(Scene modeling code data)
== == ==

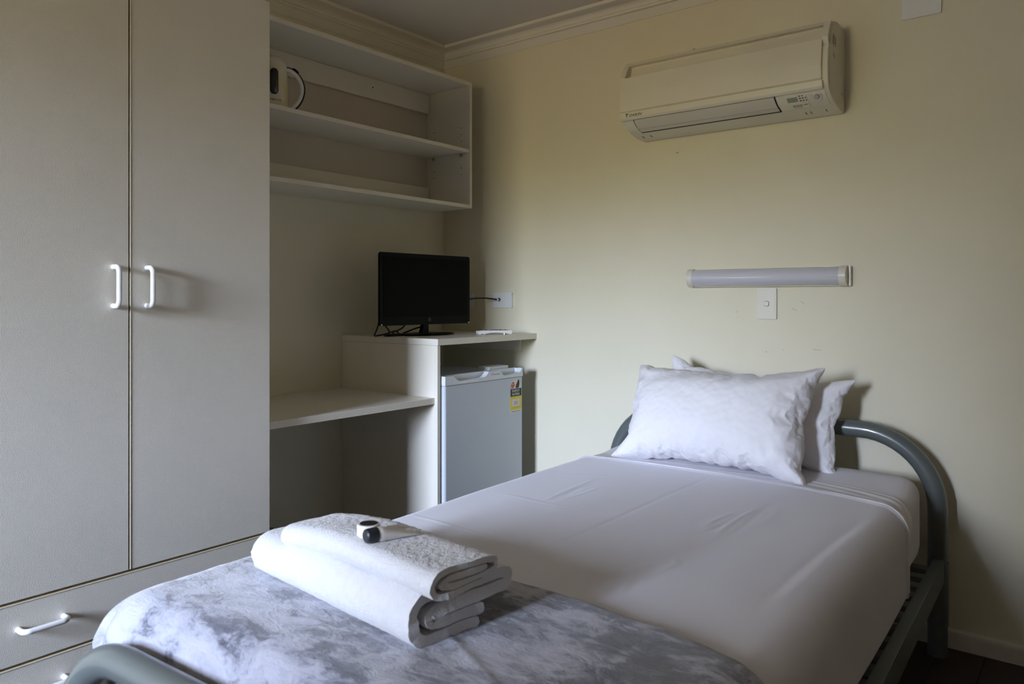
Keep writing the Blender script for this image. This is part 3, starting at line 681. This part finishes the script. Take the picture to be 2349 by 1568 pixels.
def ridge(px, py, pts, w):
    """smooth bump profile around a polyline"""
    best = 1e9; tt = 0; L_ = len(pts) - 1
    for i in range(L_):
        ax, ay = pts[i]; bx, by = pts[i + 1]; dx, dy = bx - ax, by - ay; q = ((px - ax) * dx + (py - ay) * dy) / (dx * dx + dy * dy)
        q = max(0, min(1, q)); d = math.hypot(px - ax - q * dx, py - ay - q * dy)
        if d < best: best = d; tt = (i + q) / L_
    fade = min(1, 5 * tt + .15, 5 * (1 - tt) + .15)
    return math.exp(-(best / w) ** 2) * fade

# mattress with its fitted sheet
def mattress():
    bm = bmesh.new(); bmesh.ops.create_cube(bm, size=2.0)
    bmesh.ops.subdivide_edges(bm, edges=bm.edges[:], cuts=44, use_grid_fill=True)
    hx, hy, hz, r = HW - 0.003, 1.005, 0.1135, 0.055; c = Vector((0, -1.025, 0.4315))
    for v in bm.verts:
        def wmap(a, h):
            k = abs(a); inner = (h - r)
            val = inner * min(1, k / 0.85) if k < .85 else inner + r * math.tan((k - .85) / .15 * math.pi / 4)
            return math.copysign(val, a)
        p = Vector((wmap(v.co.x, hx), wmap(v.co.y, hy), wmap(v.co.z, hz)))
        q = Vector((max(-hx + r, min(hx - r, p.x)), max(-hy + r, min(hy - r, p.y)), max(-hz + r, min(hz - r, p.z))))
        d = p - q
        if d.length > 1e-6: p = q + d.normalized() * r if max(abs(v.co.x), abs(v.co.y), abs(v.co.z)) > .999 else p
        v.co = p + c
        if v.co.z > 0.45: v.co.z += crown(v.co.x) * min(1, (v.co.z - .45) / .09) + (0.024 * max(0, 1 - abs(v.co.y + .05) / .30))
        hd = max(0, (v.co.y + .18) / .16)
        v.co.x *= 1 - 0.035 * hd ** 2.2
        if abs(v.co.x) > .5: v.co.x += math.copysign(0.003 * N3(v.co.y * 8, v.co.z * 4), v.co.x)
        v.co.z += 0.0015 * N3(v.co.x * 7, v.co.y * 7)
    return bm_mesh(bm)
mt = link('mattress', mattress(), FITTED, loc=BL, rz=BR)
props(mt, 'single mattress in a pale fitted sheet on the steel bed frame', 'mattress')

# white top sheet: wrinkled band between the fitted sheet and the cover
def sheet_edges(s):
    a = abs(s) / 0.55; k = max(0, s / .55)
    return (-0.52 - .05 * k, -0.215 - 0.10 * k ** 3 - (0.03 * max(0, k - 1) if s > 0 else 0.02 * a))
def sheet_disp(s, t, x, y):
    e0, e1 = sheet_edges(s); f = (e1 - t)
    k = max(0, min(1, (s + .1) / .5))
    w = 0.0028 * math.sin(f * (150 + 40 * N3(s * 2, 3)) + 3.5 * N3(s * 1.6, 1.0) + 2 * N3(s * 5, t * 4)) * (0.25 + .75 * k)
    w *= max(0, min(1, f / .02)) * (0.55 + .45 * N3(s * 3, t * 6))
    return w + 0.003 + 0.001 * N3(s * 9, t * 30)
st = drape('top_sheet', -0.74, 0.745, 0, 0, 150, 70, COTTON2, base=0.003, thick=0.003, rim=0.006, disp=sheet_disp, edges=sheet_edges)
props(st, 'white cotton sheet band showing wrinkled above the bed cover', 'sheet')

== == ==

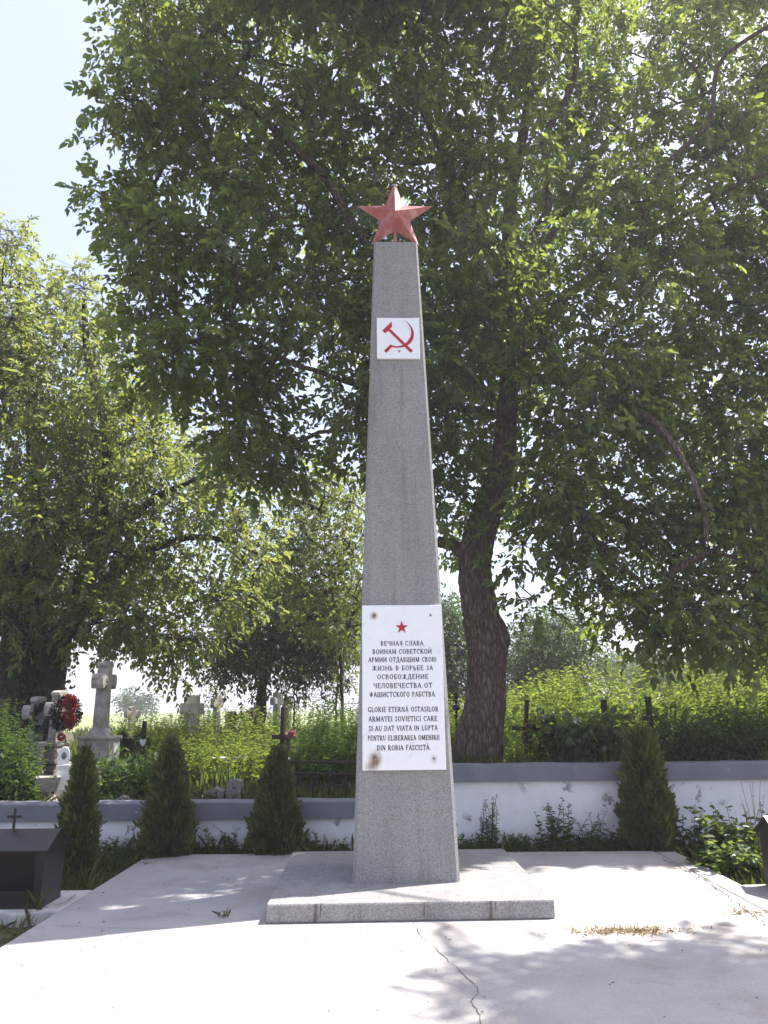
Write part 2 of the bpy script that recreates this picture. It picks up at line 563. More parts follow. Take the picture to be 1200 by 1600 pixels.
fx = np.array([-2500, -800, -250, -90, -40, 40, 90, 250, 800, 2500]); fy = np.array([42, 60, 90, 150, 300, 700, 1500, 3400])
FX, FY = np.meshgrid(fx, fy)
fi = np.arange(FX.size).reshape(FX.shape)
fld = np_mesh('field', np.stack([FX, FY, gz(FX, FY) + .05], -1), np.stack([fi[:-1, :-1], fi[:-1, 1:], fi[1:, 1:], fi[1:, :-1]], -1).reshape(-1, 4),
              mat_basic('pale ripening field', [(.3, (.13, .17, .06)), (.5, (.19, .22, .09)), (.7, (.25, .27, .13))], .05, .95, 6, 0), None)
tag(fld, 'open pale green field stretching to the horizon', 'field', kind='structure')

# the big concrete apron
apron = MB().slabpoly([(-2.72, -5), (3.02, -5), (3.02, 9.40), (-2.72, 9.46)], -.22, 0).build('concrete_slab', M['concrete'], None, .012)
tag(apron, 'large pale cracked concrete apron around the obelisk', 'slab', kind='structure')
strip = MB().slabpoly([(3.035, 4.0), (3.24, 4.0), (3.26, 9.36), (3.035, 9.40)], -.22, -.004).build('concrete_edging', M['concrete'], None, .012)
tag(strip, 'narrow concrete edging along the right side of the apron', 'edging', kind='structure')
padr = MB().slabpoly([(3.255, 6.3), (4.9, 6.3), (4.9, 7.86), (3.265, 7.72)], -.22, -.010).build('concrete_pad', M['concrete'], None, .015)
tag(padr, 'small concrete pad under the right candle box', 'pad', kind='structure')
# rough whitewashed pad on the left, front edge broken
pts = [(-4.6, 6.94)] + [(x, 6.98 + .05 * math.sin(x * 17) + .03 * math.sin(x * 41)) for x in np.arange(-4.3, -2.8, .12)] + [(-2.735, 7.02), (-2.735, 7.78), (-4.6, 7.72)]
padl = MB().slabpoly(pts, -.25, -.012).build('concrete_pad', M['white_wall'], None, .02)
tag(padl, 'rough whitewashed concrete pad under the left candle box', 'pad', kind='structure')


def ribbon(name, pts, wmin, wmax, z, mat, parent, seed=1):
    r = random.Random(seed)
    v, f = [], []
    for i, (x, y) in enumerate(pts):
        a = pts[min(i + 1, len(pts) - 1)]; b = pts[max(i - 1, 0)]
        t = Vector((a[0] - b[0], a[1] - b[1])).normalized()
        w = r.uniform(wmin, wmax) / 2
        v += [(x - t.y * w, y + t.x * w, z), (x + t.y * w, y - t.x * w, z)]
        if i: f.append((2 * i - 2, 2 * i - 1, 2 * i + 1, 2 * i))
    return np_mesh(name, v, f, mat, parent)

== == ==

# Goal
Write out only the lines that run from the line containing "Keep writing the" through the line containing "return math.exp(-(best / w) ** 2) * fade", both included, exactly as they appear above.

# Task output
Keep writing the Blender script for this image. This is part 3, starting at line 681. This part finishes the script. Take the picture to be 2349 by 1568 pixels.
def ridge(px, py, pts, w):
    """smooth bump profile around a polyline"""
    best = 1e9; tt = 0; L_ = len(pts) - 1
    for i in range(L_):
        ax, ay = pts[i]; bx, by = pts[i + 1]; dx, dy = bx - ax, by - ay; q = ((px - ax) * dx + (py - ay) * dy) / (dx * dx + dy * dy)
        q = max(0, min(1, q)); d = math.hypot(px - ax - q * dx, py - ay - q * dy)
        if d < best: best = d; tt = (i + q) / L_
    fade = min(1, 5 * tt + .15, 5 * (1 - tt) + .15)
    return math.exp(-(best / w) ** 2) * fade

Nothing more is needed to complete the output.